- **The exercise**:
Lines containing the word "that" need to be counted. Please reply with how many there are, and nothing else.

"""

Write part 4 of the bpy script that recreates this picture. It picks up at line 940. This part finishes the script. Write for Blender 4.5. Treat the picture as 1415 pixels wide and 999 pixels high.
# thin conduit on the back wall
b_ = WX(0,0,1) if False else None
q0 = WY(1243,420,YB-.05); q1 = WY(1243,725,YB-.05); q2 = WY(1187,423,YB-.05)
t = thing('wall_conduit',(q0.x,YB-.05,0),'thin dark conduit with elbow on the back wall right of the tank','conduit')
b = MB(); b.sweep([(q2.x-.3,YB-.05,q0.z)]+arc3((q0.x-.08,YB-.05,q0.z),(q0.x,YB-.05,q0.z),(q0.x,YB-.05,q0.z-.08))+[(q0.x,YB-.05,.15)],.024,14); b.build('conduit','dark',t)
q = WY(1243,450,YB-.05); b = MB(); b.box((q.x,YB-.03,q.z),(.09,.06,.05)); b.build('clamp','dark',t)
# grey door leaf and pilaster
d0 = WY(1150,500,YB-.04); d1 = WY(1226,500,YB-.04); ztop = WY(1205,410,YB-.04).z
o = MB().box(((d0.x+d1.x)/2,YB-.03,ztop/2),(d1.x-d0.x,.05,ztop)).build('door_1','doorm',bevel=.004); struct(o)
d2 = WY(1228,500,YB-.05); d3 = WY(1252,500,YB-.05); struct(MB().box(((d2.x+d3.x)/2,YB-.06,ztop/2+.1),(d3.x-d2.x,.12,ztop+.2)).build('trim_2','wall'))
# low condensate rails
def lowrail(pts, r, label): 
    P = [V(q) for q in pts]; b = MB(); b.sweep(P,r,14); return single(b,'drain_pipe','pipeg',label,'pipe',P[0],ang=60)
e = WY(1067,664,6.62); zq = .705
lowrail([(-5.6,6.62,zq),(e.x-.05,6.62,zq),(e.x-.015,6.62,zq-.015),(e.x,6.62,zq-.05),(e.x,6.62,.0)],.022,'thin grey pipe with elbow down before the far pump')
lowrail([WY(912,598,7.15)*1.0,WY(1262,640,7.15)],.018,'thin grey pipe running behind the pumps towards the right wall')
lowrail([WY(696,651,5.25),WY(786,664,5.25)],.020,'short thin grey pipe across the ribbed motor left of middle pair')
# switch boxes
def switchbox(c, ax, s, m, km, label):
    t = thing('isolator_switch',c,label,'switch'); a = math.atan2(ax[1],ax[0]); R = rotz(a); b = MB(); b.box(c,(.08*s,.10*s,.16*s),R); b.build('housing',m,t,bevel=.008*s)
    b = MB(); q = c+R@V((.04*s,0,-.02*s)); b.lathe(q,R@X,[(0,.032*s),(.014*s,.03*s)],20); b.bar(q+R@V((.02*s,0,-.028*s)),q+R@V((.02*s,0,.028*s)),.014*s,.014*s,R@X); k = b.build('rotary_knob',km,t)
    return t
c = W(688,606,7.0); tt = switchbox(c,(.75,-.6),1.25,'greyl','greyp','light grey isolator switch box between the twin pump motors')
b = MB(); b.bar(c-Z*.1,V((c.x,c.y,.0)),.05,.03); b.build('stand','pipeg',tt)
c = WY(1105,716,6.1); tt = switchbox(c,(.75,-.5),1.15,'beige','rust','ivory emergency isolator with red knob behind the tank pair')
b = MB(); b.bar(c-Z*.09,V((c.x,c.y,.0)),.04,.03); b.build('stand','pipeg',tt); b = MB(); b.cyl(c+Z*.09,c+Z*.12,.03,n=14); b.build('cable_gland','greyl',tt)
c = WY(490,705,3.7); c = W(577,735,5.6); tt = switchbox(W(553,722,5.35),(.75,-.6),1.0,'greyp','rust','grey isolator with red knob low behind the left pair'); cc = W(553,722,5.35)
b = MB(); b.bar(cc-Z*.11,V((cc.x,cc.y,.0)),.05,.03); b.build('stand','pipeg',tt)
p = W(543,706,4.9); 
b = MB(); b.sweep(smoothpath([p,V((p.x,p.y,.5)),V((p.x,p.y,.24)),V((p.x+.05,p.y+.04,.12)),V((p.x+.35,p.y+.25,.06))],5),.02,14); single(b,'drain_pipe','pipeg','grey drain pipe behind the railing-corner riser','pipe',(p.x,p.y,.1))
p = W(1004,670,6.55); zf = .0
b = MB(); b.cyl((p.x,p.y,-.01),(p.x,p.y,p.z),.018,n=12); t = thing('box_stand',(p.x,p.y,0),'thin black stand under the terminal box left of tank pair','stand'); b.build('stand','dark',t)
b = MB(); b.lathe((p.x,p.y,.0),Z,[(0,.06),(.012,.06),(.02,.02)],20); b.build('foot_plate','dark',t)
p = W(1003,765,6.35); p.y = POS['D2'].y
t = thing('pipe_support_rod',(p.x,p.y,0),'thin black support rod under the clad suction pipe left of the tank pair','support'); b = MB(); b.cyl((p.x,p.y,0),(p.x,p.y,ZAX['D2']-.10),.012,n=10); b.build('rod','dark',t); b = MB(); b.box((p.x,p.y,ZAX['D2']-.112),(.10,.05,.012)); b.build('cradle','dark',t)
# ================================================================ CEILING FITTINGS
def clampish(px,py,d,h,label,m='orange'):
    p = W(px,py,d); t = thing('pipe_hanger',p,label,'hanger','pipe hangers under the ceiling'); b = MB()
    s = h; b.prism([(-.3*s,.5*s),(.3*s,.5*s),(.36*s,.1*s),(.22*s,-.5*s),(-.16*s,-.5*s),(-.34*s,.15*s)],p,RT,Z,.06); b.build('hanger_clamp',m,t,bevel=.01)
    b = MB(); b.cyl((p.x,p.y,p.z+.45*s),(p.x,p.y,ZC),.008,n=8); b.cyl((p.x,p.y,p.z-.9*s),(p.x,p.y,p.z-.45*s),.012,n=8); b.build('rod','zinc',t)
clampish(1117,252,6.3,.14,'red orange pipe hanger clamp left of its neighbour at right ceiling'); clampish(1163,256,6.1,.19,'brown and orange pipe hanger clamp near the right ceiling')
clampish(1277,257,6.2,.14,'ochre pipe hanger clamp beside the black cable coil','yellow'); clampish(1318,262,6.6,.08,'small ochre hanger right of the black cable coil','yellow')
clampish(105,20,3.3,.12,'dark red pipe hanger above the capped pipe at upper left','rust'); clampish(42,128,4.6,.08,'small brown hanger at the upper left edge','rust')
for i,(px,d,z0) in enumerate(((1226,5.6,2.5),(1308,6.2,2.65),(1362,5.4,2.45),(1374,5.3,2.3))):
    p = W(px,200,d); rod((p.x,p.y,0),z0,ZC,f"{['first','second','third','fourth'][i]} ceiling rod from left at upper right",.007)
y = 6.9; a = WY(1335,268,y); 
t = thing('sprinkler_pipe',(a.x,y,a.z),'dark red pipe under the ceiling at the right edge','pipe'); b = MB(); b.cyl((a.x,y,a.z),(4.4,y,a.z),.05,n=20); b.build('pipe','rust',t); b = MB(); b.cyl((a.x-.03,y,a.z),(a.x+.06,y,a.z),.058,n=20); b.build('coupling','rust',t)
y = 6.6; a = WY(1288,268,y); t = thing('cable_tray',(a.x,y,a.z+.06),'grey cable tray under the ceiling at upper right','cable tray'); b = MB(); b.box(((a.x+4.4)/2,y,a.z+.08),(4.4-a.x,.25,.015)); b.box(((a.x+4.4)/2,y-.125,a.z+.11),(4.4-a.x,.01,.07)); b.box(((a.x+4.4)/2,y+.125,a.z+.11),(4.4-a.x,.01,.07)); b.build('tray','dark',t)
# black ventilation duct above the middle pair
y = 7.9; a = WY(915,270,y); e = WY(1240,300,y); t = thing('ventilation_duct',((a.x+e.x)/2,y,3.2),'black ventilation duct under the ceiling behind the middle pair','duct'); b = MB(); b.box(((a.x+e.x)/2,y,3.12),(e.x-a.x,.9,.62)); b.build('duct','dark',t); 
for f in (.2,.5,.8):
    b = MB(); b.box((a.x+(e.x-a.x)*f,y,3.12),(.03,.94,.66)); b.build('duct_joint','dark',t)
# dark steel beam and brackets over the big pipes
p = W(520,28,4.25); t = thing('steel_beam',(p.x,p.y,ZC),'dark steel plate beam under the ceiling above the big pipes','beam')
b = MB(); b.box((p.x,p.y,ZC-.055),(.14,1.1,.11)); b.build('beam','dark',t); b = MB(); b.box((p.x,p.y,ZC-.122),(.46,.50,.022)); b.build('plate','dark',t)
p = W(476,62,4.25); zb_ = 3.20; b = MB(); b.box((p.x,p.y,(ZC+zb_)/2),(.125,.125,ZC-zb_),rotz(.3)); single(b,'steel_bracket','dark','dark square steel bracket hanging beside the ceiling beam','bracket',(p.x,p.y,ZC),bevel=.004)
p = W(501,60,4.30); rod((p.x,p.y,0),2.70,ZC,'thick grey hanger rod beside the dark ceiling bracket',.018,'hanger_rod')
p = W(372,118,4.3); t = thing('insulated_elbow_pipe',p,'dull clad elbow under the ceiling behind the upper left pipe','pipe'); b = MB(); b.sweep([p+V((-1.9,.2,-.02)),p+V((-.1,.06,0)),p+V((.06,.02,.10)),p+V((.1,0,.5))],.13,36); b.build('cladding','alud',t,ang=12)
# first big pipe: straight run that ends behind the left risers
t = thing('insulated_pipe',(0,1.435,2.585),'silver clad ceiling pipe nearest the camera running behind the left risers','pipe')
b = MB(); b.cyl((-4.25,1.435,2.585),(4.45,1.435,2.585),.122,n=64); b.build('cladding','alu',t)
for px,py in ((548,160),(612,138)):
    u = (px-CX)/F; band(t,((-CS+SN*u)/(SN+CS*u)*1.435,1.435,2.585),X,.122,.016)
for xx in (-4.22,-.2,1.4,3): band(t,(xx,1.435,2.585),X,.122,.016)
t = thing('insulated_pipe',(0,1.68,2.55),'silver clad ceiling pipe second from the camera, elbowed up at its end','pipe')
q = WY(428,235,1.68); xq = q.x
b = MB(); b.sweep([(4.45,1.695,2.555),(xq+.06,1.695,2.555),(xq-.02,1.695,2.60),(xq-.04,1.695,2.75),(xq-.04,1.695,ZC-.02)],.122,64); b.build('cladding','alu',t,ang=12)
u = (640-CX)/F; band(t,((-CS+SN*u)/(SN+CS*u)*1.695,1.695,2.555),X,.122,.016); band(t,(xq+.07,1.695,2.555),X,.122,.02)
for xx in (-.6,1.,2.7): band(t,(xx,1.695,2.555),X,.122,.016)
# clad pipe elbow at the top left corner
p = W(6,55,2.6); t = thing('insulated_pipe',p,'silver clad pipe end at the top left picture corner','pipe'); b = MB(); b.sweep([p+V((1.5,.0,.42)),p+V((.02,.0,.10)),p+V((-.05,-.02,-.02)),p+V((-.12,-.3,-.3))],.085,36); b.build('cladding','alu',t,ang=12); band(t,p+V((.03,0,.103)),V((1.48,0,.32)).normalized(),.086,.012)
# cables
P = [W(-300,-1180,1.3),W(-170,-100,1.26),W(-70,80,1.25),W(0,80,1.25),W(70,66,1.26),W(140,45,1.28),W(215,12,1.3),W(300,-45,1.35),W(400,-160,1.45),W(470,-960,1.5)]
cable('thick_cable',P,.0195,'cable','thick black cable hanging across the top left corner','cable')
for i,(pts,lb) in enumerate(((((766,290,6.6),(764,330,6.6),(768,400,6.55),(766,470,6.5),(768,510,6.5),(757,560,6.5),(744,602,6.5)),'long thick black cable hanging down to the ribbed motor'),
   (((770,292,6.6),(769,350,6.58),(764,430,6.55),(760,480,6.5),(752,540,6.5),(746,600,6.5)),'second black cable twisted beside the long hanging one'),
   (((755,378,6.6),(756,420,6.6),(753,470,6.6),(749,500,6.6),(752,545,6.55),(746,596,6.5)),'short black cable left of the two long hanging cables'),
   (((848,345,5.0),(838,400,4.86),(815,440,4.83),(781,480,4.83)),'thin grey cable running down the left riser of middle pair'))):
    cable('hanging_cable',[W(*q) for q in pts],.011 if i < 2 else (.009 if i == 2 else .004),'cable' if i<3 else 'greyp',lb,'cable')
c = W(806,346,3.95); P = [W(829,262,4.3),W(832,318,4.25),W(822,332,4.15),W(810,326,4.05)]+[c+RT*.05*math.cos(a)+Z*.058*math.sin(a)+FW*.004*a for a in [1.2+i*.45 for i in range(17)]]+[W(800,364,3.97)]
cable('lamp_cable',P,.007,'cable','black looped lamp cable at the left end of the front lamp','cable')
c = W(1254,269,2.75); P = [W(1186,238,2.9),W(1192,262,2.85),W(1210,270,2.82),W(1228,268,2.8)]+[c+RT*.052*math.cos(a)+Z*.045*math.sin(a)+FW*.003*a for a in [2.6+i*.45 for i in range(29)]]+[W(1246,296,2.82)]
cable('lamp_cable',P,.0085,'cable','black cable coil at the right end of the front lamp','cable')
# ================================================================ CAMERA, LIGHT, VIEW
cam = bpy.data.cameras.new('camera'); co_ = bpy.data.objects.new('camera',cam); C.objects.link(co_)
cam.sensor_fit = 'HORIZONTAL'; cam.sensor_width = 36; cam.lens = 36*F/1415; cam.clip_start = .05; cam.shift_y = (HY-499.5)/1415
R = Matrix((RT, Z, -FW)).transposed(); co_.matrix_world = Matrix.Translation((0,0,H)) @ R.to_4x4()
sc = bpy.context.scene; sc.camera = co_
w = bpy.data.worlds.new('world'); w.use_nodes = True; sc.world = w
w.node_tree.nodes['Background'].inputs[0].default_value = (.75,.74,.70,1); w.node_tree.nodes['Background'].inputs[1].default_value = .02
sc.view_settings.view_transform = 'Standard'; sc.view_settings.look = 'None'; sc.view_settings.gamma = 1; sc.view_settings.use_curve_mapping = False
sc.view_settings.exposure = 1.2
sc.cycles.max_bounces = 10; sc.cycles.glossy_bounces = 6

"""

- **Exercise solution**:
2